* [Exercise goal]:
Find the lines of data that contain the string "pixels", then list them.

═════ Material provided ═════

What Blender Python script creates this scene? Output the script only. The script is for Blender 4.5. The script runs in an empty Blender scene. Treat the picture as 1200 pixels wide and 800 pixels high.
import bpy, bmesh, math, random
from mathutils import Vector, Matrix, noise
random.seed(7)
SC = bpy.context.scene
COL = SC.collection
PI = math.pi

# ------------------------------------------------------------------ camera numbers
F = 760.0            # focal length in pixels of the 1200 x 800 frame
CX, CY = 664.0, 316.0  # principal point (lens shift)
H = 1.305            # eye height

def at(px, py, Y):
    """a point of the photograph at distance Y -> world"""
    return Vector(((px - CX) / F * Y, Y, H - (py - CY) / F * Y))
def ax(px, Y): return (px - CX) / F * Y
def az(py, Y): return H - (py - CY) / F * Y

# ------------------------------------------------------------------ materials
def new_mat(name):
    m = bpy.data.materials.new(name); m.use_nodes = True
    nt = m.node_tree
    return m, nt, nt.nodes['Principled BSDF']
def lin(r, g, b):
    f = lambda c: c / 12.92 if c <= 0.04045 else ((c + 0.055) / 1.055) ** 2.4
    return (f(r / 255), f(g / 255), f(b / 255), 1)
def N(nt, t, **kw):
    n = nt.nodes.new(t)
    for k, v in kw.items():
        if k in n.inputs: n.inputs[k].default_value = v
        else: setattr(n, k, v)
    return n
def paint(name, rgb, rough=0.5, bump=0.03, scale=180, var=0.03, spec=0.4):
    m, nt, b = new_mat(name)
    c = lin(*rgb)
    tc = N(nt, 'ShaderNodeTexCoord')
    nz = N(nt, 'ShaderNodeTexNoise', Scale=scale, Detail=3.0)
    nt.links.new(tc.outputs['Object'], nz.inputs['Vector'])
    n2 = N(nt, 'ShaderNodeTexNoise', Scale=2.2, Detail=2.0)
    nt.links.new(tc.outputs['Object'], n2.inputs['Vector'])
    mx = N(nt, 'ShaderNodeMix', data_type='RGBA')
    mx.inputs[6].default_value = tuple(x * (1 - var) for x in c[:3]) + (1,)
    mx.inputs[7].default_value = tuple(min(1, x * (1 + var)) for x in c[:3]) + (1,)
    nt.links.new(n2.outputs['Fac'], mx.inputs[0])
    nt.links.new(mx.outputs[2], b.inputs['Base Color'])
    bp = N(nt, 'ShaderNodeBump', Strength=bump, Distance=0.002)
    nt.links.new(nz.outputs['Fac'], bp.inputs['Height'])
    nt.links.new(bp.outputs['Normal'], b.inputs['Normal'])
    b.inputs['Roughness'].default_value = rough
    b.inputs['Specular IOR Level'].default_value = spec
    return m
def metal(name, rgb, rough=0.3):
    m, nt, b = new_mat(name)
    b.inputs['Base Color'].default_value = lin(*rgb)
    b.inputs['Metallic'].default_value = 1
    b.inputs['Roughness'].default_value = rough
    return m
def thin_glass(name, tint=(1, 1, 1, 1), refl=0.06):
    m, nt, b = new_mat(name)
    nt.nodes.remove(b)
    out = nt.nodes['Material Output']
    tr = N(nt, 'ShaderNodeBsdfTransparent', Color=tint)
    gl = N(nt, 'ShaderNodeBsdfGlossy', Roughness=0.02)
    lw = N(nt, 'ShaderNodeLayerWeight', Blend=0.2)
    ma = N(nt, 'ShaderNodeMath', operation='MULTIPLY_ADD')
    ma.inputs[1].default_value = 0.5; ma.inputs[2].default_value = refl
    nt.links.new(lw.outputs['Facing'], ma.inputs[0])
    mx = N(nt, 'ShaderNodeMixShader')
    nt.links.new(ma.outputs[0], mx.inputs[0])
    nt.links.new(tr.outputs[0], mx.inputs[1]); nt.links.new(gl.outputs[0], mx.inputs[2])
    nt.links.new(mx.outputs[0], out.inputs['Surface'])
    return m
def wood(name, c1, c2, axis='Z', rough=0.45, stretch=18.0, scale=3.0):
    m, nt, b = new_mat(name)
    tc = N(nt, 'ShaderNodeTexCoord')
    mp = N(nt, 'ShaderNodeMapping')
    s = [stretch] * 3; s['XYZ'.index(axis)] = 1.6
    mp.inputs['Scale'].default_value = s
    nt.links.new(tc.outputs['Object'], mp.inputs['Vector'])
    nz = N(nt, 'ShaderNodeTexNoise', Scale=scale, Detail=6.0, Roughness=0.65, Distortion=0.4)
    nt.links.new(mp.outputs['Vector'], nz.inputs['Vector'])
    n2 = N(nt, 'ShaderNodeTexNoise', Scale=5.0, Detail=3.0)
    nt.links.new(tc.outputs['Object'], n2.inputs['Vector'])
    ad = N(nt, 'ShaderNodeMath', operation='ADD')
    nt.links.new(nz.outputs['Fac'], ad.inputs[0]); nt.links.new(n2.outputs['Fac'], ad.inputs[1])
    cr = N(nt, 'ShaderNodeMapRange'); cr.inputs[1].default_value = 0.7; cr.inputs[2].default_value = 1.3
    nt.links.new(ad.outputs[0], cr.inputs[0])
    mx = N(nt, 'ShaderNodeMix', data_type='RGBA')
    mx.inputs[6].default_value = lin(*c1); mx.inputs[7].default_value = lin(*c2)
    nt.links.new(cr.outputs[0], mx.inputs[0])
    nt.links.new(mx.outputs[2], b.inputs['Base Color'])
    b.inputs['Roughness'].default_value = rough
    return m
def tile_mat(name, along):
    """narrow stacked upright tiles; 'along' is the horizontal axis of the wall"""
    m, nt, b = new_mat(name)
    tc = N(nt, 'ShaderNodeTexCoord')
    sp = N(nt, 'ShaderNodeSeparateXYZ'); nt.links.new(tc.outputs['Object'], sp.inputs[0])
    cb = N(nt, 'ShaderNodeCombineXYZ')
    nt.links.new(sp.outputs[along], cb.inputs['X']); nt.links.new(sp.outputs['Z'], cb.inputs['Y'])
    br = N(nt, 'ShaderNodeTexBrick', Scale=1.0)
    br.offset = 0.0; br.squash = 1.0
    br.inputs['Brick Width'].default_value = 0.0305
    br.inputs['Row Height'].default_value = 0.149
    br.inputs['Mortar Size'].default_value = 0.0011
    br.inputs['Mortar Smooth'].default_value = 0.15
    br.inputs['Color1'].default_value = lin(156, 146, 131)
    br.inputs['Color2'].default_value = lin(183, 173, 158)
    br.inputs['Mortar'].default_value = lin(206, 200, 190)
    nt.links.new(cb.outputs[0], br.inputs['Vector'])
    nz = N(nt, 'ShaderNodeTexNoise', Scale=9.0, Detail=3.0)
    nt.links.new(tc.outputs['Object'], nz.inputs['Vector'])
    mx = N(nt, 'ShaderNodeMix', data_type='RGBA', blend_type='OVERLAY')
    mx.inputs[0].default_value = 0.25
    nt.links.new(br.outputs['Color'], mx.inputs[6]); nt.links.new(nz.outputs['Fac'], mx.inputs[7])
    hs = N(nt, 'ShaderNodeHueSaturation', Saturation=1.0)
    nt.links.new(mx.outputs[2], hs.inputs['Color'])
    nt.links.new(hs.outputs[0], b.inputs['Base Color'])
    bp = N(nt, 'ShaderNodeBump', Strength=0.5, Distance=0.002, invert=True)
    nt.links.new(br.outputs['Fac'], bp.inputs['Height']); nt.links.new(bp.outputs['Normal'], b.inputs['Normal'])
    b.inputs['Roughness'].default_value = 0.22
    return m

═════

* [Solution to this task]:
What Blender Python script creates this scene? Output the script only. The script is for Blender 4.5. The script runs in an empty Blender scene. Treat the picture as 1200 pixels wide and 800 pixels high.
F = 760.0            # focal length in pixels of the 1200 x 800 frame